Monday, January 18, 2016

Redpoll update...

What a lovely weekend that was, sunny cold and crisp, just the job after weeks of clarts* and rain.

A few walks around the homelands added another 10 species to the 2016 Patch List, mainly very common stuff like Greylag, Greenfinch, Reed Bunting and Yellowhammer, but also 2 Willow Tits fighting and buzzing around at Craster soon to be joined by an equally tricky patch bird, a Treecreeper. Rock Pipits and a Shag were in Craster Harbour too, so its slowly coming along.

I might have seen more, If I hadn't been tempted back down to Johns patch at Birling to see what our Redpoll looked like in the sunshine.

After a full week of debate that had the emotions churning, at last, young Jonathan Farooqi has caught a photo, capturing the bird's very essence. Forget the Garner Redpoll Code for just a moment and wallow in this image for me.... in particular image number 8 from the top.

Now take yourself back 30 years, if you were birding then, and just think what your reaction would have been if you had found this in a hedge with a load of brown birds. All of us, to a man, would have shouted ARCTIC REDPOLL! 

I posted my own redpoll CV in the last episode, so you know that I have watched a lot of Mealy Redpolls over the years, but have never known one in the wild or in captivity to show that amount of whiteness or, more importantly, feather bulk and posture ( fluff, to you and I). Martin Garner suggests using 'jizz' before going into the minutiae. This bird, as soon as it settles, puffs itself into a round cotton wool ball, Every time. Only when coming in to feed does it take on a different persona, becoming all tight feathers and slimmer, like a fat bloke breathing in on the beach.( Not a word from you lot either).

So, on Sunday we managed some good views of the redpoll in both of its forms, both slim and fluffed, but mainly at a bit of a distance.
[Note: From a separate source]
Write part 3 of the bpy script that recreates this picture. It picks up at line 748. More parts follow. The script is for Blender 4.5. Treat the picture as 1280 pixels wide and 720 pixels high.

The scope gave good views though. At one point it was on the ground scuffling for seed where it could be compared to Lesser Redpoll and Linnet.  This flock also has probably 2 Mealies in there, and one bird it associated with in particular was a big brown Mealy.

The bird still has a few problems that dont seem to fit with our current understanding of redpolls. That bill for instance gives it a Mealy look about it.  But I think thats the problem, we just dont know all there is. These birds are very difficult and may even merge in some areas though studies in Canada didn't think they interbred. Maybe Coues's Redpoll is more 'flexible' that we think....

*mud for those south of the Tyne....

Notes from yesterday done in the car after my fingers had thawed out, hence scribbled writing. Colour added later back home.

Good enough for the Handbook....



7 comments:

Gary (Vipers) said...

Hi Stewart. This bird didn't show today but I did pick out at least two that I would have said were Mealies. They were sticking mainly to the South West corner of the game crop field, so quite distant. I think the only rule for Redpolls is forget about the rules.

Steve Gale said...

ARCTIC!!! Also love the blog header Stewart!

kirsty franklin said...

Hi Stewart

is this location/bird easy to find

cheers Nick

Simon Douglas Thompson said...

As ever, great sketches!

Andrew Hodson said...

I'm so pleased that my one and only certain Arctic (over 40 years ago) was a fluffy snowball. It also helped with ID that I was standing next to the then BTO Head of Ringing.

Your two posts are very informative and helpful. Thank you.

Stewart said...

Gary - Unlucky Gary, its not been difficult when I've been....
Steve - Yes!
Nick - Easy location Nick, bird only a couple of hundred yards from the car at most. Email me if you need details....
Simon - Cheers
Andrew - I've only had 2 before this one, both those self found, and accepted, but not for 20 years.

abbey meadows said...

Nice find Stew and John. I'll have to look to see if there is a flock of Redpolls at the old tip. Great illustrations Stew.